## Given information
+ + + +

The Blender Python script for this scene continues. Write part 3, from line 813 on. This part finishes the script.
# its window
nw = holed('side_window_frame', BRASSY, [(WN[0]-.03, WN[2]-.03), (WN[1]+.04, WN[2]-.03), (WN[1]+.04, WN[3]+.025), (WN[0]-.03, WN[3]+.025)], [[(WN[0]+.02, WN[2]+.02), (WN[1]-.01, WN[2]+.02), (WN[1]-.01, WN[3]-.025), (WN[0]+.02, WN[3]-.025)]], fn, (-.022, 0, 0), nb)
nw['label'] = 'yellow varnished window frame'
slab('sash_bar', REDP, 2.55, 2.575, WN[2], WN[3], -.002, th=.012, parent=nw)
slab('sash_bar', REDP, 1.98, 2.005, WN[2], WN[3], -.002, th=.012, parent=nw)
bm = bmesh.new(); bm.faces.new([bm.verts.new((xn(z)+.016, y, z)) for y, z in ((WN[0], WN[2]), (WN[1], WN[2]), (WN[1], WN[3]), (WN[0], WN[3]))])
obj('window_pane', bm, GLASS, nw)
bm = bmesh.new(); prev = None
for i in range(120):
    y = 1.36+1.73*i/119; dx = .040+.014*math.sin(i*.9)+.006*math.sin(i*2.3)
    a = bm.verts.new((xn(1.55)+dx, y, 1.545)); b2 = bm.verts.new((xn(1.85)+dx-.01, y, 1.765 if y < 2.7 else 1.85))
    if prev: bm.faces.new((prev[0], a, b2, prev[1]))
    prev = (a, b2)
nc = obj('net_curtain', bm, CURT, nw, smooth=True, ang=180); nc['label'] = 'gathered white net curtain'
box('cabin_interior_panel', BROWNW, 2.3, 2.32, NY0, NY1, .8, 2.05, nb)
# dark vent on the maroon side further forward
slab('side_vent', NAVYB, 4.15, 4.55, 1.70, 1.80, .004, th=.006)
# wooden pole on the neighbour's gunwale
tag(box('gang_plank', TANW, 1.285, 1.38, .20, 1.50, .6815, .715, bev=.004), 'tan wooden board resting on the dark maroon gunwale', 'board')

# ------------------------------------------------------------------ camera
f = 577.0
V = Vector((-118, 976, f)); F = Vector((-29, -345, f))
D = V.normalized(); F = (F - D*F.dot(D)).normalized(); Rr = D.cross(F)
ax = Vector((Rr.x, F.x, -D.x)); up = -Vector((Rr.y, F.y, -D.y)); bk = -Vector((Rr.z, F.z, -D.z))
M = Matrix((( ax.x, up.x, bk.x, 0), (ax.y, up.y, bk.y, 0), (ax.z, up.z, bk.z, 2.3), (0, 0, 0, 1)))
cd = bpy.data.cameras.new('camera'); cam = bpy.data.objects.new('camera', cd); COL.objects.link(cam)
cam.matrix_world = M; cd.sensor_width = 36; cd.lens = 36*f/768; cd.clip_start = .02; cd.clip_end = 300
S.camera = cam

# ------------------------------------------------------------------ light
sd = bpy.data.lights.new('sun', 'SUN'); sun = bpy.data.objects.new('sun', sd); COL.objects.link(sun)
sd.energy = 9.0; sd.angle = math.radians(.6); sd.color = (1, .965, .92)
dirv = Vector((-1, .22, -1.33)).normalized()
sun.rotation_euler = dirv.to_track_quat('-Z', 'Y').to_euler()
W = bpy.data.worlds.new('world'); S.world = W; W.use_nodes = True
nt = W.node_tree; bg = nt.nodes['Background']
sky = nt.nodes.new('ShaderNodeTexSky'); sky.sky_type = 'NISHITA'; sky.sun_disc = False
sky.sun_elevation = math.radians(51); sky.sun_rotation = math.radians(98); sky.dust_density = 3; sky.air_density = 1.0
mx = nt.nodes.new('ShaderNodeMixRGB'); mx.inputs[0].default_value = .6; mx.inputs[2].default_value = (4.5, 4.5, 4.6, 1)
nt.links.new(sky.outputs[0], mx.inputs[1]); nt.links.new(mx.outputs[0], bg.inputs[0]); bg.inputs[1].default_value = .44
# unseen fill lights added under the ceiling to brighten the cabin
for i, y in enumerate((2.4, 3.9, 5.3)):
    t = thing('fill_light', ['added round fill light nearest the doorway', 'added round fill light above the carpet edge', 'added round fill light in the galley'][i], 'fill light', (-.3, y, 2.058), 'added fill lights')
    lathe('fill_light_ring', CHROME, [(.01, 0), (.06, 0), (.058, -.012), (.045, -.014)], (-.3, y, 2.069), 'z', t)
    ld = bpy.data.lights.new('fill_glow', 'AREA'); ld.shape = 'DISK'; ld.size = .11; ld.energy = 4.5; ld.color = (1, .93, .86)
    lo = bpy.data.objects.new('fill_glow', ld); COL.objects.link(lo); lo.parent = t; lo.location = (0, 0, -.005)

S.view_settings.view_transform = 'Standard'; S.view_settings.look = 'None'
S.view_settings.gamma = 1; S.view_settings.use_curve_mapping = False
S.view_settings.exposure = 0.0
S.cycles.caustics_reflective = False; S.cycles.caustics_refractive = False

+ + + +

## Request
Write out every line exactly as it stands.

## Written reply
The Blender Python script for this scene continues. Write part 3, from line 813 on. This part finishes the script.
# its window
nw = holed('side_window_frame', BRASSY, [(WN[0]-.03, WN[2]-.03), (WN[1]+.04, WN[2]-.03), (WN[1]+.04, WN[3]+.025), (WN[0]-.03, WN[3]+.025)], [[(WN[0]+.02, WN[2]+.02), (WN[1]-.01, WN[2]+.02), (WN[1]-.01, WN[3]-.025), (WN[0]+.02, WN[3]-.025)]], fn, (-.022, 0, 0), nb)
nw['label'] = 'yellow varnished window frame'
slab('sash_bar', REDP, 2.55, 2.575, WN[2], WN[3], -.002, th=.012, parent=nw)
slab('sash_bar', REDP, 1.98, 2.005, WN[2], WN[3], -.002, th=.012, parent=nw)
bm = bmesh.new(); bm.faces.new([bm.verts.new((xn(z)+.016, y, z)) for y, z in ((WN[0], WN[2]), (WN[1], WN[2]), (WN[1], WN[3]), (WN[0], WN[3]))])
obj('window_pane', bm, GLASS, nw)
bm = bmesh.new(); prev = None
for i in range(120):
    y = 1.36+1.73*i/119; dx = .040+.014*math.sin(i*.9)+.006*math.sin(i*2.3)
    a = bm.verts.new((xn(1.55)+dx, y, 1.545)); b2 = bm.verts.new((xn(1.85)+dx-.01, y, 1.765 if y < 2.7 else 1.85))
    if prev: bm.faces.new((prev[0], a, b2, prev[1]))
    prev = (a, b2)
nc = obj('net_curtain', bm, CURT, nw, smooth=True, ang=180); nc['label'] = 'gathered white net curtain'
box('cabin_interior_panel', BROWNW, 2.3, 2.32, NY0, NY1, .8, 2.05, nb)
# dark vent on the maroon side further forward
slab('side_vent', NAVYB, 4.15, 4.55, 1.70, 1.80, .004, th=.006)
# wooden pole on the neighbour's gunwale
tag(box('gang_plank', TANW, 1.285, 1.38, .20, 1.50, .6815, .715, bev=.004), 'tan wooden board resting on the dark maroon gunwale', 'board')

# ------------------------------------------------------------------ camera
f = 577.0
V = Vector((-118, 976, f)); F = Vector((-29, -345, f))
D = V.normalized(); F = (F - D*F.dot(D)).normalized(); Rr = D.cross(F)
ax = Vector((Rr.x, F.x, -D.x)); up = -Vector((Rr.y, F.y, -D.y)); bk = -Vector((Rr.z, F.z, -D.z))
M = Matrix((( ax.x, up.x, bk.x, 0), (ax.y, up.y, bk.y, 0), (ax.z, up.z, bk.z, 2.3), (0, 0, 0, 1)))
cd = bpy.data.cameras.new('camera'); cam = bpy.data.objects.new('camera', cd); COL.objects.link(cam)
cam.matrix_world = M; cd.sensor_width = 36; cd.lens = 36*f/768; cd.clip_start = .02; cd.clip_end = 300
S.camera = cam

# ------------------------------------------------------------------ light
sd = bpy.data.lights.new('sun', 'SUN'); sun = bpy.data.objects.new('sun', sd); COL.objects.link(sun)
sd.energy = 9.0; sd.angle = math.radians(.6); sd.color = (1, .965, .92)
dirv = Vector((-1, .22, -1.33)).normalized()
sun.rotation_euler = dirv.to_track_quat('-Z', 'Y').to_euler()
W = bpy.data.worlds.new('world'); S.world = W; W.use_nodes = True
nt = W.node_tree; bg = nt.nodes['Background']
sky = nt.nodes.new('ShaderNodeTexSky'); sky.sky_type = 'NISHITA'; sky.sun_disc = False
sky.sun_elevation = math.radians(51); sky.sun_rotation = math.radians(98); sky.dust_density = 3; sky.air_density = 1.0
mx = nt.nodes.new('ShaderNodeMixRGB'); mx.inputs[0].default_value = .6; mx.inputs[2].default_value = (4.5, 4.5, 4.6, 1)
nt.links.new(sky.outputs[0], mx.inputs[1]); nt.links.new(mx.outputs[0], bg.inputs[0]); bg.inputs[1].default_value = .44
# unseen fill lights added under the ceiling to brighten the cabin
for i, y in enumerate((2.4, 3.9, 5.3)):
    t = thing('fill_light', ['added round fill light nearest the doorway', 'added round fill light above the carpet edge', 'added round fill light in the galley'][i], 'fill light', (-.3, y, 2.058), 'added fill lights')
    lathe('fill_light_ring', CHROME, [(.01, 0), (.06, 0), (.058, -.012), (.045, -.014)], (-.3, y, 2.069), 'z', t)
    ld = bpy.data.lights.new('fill_glow', 'AREA'); ld.shape = 'DISK'; ld.size = .11; ld.energy = 4.5; ld.color = (1, .93, .86)
    lo = bpy.data.objects.new('fill_glow', ld); COL.objects.link(lo); lo.parent = t; lo.location = (0, 0, -.005)

S.view_settings.view_transform = 'Standard'; S.view_settings.look = 'None'
S.view_settings.gamma = 1; S.view_settings.use_curve_mapping = False
S.view_settings.exposure = 0.0
S.cycles.caustics_reflective = False; S.cycles.caustics_refractive = False